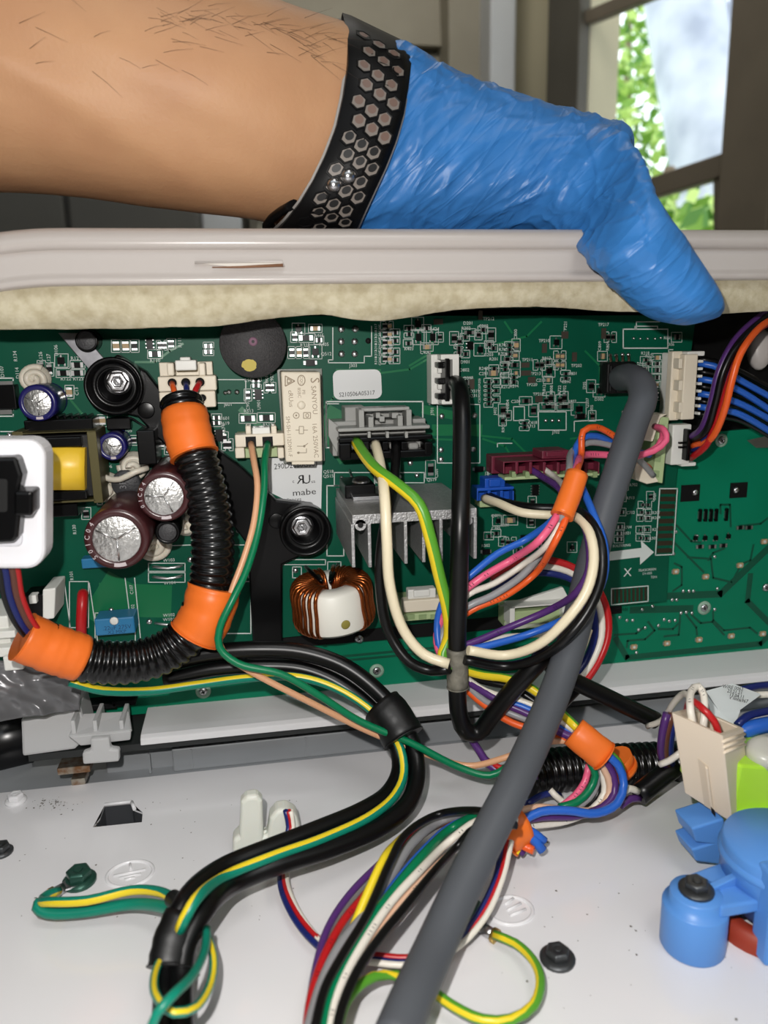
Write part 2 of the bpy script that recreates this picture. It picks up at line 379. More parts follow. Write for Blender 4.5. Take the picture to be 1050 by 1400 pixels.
# ================================================================ control console
con = thing('control_console', 'white plastic control console held up with its circuit boards showing', 'console', (60, 0, -133))
XA, XB = -90.0, 235.0
prof = [(44, 31), (-38, 31), (-43, 30.4), (-45.6, 28.9), (-46.6, 26.6), (-46.3, 25.2), (-45.0, 24.7), (-45.2, 24.0), (-45.8, 22.5), (-46.2, 19.2), (-46.6, 18.2), (-47.4, 17.6), (-47.6, 16.6), (-47.0, 15.9), (-44, 15.7), (-12, 15.7), (-12, 19), (44, 19)]
tb = M(); xs = [XA, -75, -70, -66, -62, -58, -54, -50, -45, -40] + list(np.arange(-20, 236, 15)) 
def sag(x): 
    q = max(0, (-46-x)/24); return q*q*2.6
tb.rings([[(x, y, z-sag(x)*(1 if y < -20 else .6)) for y, z in prof] for x in xs], 0, True, True, True)
tbo = obj('top_bar', tb, m_white, con); me = tbo.data
md = tbo.modifiers.new('edge', 'EDGE_SPLIT'); md.split_angle = math.radians(60)
# recessed slot on the bar face
a, b, c, d = B(266, 359, -46.6), B(386, 357, -46.6), B(388, 365, -46.6), B(330, 366, -46.6)
ms = M(); ms.prism([a, b, c, d], (0, 2.2, 0), 0)
obj('slot', ms, mat('slot_shadow', (196, 190, 180), 0.5), con)
obj('slot_edge', M().tube([a, b, c], .35, 6), m_white, con)
obj('slot_gap', M().tube([B(290, 365.5, -47.0), B(330, 365, -47.0), B(387, 362.5, -47.0)], lambda t: .15+.35*t, 6), mat('slot_dark', (120, 84, 60), .7), con)
# cream insulation paper hanging below the bar, wavy torn edge
wav = [(-40, 449), (0, 450), (40, 450), (90, 450), (140, 449), (180, 449), (240, 447), (300, 445), (350, 438), (400, 432), (440, 430), (480, 436), (520, 439), (560, 434), (620, 424), (700, 420), (760, 420), (830, 425), (880, 427), (960, 430), (1050, 425), (1090, 424)]
pp = M(); rows = []
lowp = spline([B(x, y, -43) for x, y in wav], 2.5)
r_ = random.Random(2)
for th in (0, .7):
    top = [V((p.x, -44.5+th, 16.5-sag(p.x))) for p in lowp]
    mid = [V((p.x, -43.8+th-.5*math.sin(p.x*.11), (16.5+p.z)/2)) for p in lowp]
    bot = [V((p.x, -43+th+1.1*math.sin(p.x*.14+1), p.z+r_.uniform(-.12, .12))) for p in lowp]
    rows += [top, mid, bot] if th == 0 else [bot, mid, top]
pp.rings([[r[i] for r in rows] for i in range(len(lowp))], 0, True, True, True)
obj('paper_strip', pp, mat('cream_paper', (190, 182, 157), 0.85, var=0.0, vscale=320, rgb2=(170, 160, 132), bump=0.5, bscale=700, detail=6), con, label='cream mottled paper lining with wavy lower edge')
obj('inner_shell', M().box((XA, 14, -131), (XB, 17, 19)), m_blackm, con)
obj('top_web', M().box((XA, -12, 10), (XB, 14, 15.6)), m_blackm, con)
# lower ledge
led = M(); lx0 = B(90, 990, -10).x
led.rings([[(x, y, z) for y, z in ((14, -129.5), (-9, -130.0), (-13, -130.3), (-14.6, -131.2), (-15, -133.4), (-14.2, -133.6), (-13.6, -132.6), (14, -132.2))] for x in (B(190, 990, -14).x, XB)], 0, True, True, False)
obj('lower_ledge', led, mat('ledge_white', (222, 221, 222), .3), con, bevel=.3)
obj('ledge_shade_strip', M().box((B(40, 1035, -12).x, -13, -136.2), (XB, 10, -133.7)), mat('ledge_shade', (40, 42, 42), .6), con)  # dark strip painted in for the shadow gap under the ledge
obj('ledge_lip', M().box((B(40, 1040, -8).x, -6, -140.0), (XB, -3, -136.3)), m_grey, con)
# corner block and hinge clip at the left end
m_clip = mat('clip_plastic', (188, 188, 188), 0.3)
cb = M(); cb.prism([B(28, 983, -14), B(62, 980, -14), B(108, 962, -14), B(120, 1008, -14), B(102, 1025, -14), B(30, 1035, -14)], (0, 14, 0)); obj('corner_block', cb, m_clip, con, bevel=1)
cb = M(); a = B(93, 1007, -22); b = B(180, 998, -22)
cb.prism([a, B(106, 976, -12), B(176, 972, -12), b], (0, 1.2, -1.2)); obj('clip_tray', cb, m_clip, con, bevel=.4)
for px in (108, 137, 172):
    q0, q1 = B(px-3, 976, -12), B(px+3, 1004, -21); obj('clip_rib', M().box((q0.x, -21, q1.z-.5), (q0.x+1.4, -8, q0.z+2)), m_clip, con, bevel=.3)
cb = M(); cb.prism([B(95, 1008, -22), B(179, 999, -22), B(178, 1012, -21), B(110, 1020, -21)], (0, 2, 0)); obj('clip_front', cb, m_clip, con, bevel=.4)
cb = M(); cb.prism([B(123, 1010, -24), B(149, 1008, -24), B(151, 1024, -24), B(163, 1025, -24), B(163, 1042, -24), B(113, 1046, -24), B(112, 1030, -24), B(124, 1026, -24)], (0, 3, 0)); obj('clip_tongue', cb, m_clip, con, bevel=.8)
# ================================================================ the person's arm, gloved hand and watch strap
def mesh_of(o):
    dg = bpy.context.evaluated_depsgraph_get(); me = bpy.data.meshes.new_from_object(o.evaluated_get(dg)); return me
def loft(secs, n=28, power=2.3):
    """secs: (top px, bottom px, Y centre, half depth[, power]) -> rings of superellipses"""
    rs = []
    for (tx, ty), (bx, by), y, hd in secs:
        a, b = B(tx, ty, y), B(bx, by, y); c = (a+b)/2; h = (a-b)/2
        ring = []
        for i in range(n):
            t = 2*math.pi*i/n; ct, st = math.cos(t), math.sin(t)
            e = 2/power
            ring.append(c+h*(abs(ct)**e*(1 if ct >= 0 else -1))+V((0, 1, 0))*hd*(abs(st)**e*(1 if st >= 0 else -1)))
        rs.append(ring)
    return rs
def resample(secs, k=5):
    out = []
    A = [V((*a, 0)) for a, b, y, h in secs]; Bq = [V((*b, 0)) for a, b, y, h in secs]; Cq = [V((y, h, 0)) for a, b, y, h in secs]
    for i in range(len(secs)-1):
        for s in range(k):
            t = s/k
            def cr(P):
                p0, p1, p2, p3 = P[max(i-1, 0)], P[i], P[i+1], P[min(i+2, len(P)-1)]
                return p1*(2*t**3-3*t*t+1)+(p2-p0)*.5*(t**3-2*t*t+t)+p2*(-2*t**3+3*t*t)+(p3-p1)*.5*(t**3-t*t)
            a, b, c = cr(A), cr(Bq), cr(Cq); out.append(((a.x, a.y), (b.x, b.y), c.x, c.y))
    out.append(secs[-1]); return out
ARM = [((-130, -112), (-140, 258), -8, 37), ((-60, -98), (-60, 259), -8, 37), ((0, -84), (0, 260), -8, 36), ((110, -60), (95, 266), -8, 35), ((215, -36), (190, 279), -8, 34), ((320, -8), (280, 290), -8, 32), ((400, 16), (345, 299), -8, 29), ((465, 36), (395, 312), -6, 27), ((535, 66), (450, 326), -4, 26)]
PALM = [((535, 66), (450, 330), -4, 26), ((566, 78), (485, 334), -4, 27), ((612, 108), (545, 336), -2, 29), ((685, 136), (635, 335), 0, 31), ((755, 160), (710, 332), -2, 31), ((805, 169), (765, 326), -6, 27), ((836, 178), (800, 308), -10, 20), ((850, 198), (822, 290), -12, 12)]
THUMB = [((770, 172), (690, 300), -14, 17), ((820, 172), (752, 316), -24, 18), ((853, 200), (783, 322), -37, 17), ((876, 246), (797, 340), -53, 14), ((900, 286), (816, 366), -60.5, 12.4), ((928, 325), (838, 388), -60.5, 12.2), ((953, 362), (858, 408), -60.5, 12), ((975, 396), (880, 428), -60.5, 11.5), ((984, 418), (905, 441), -60, 9.5), ((980, 434), (935, 447), -59.5, 5.5)]
def body_mesh(parts, vox, smooth, name):
    m = M()
    for rs in parts: m.rings(rs, 0, True, True, True)
    me = bpy.data.meshes.new('t'); me.from_pydata([(p*S)[:] for p in m.v], [], m.f)
    bm = bmesh.new(); bm.from_mesh(me); bmesh.ops.recalc_face_normals(bm, faces=bm.faces); bm.to_mesh(me); bm.free()
    o = bpy.data.objects.new('t', me); COL.objects.link(o)
    r = o.modifiers.new('r', 'REMESH'); r.mode = 'VOXEL'; r.voxel_size = vox*S
    s = o.modifiers.new('s', 'SMOOTH'); s.iterations = smooth; s.factor = 0.5
    res = mesh_of(o); bpy.data.objects.remove(o)
    for p in res.polygons: p.use_smooth = True
    return res
def finger(pts, radii):
    """tapered closed chain as rings"""
    ps = spline(pts, 2.5); m = M()
    def rad(t):
        k = t*(len(radii)-1); i = min(int(k), len(radii)-2); return radii[i]+(radii[i+1]-radii[i])*(k-i)
    m.tube(ps, lambda t: rad(t)*(math.sqrt(max(0.02, 1-((t-.88)/.12)**2)) if t > .88 else 1), 14)
    n = 14; return [m.v[i*n:(i+1)*n] for i in range(len(m.v)//n)]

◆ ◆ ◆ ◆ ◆

■ **Task description**: Find the lines above that contain the word "parts" and collect them.

■ **Correct output**:
Write part 2 of the bpy script that recreates this picture. It picks up at line 379. More parts follow. Write for Blender 4.5. Take the picture to be 1050 by 1400 pixels.
def body_mesh(parts, vox, smooth, name):
    for rs in parts: m.rings(rs, 0, True, True, True)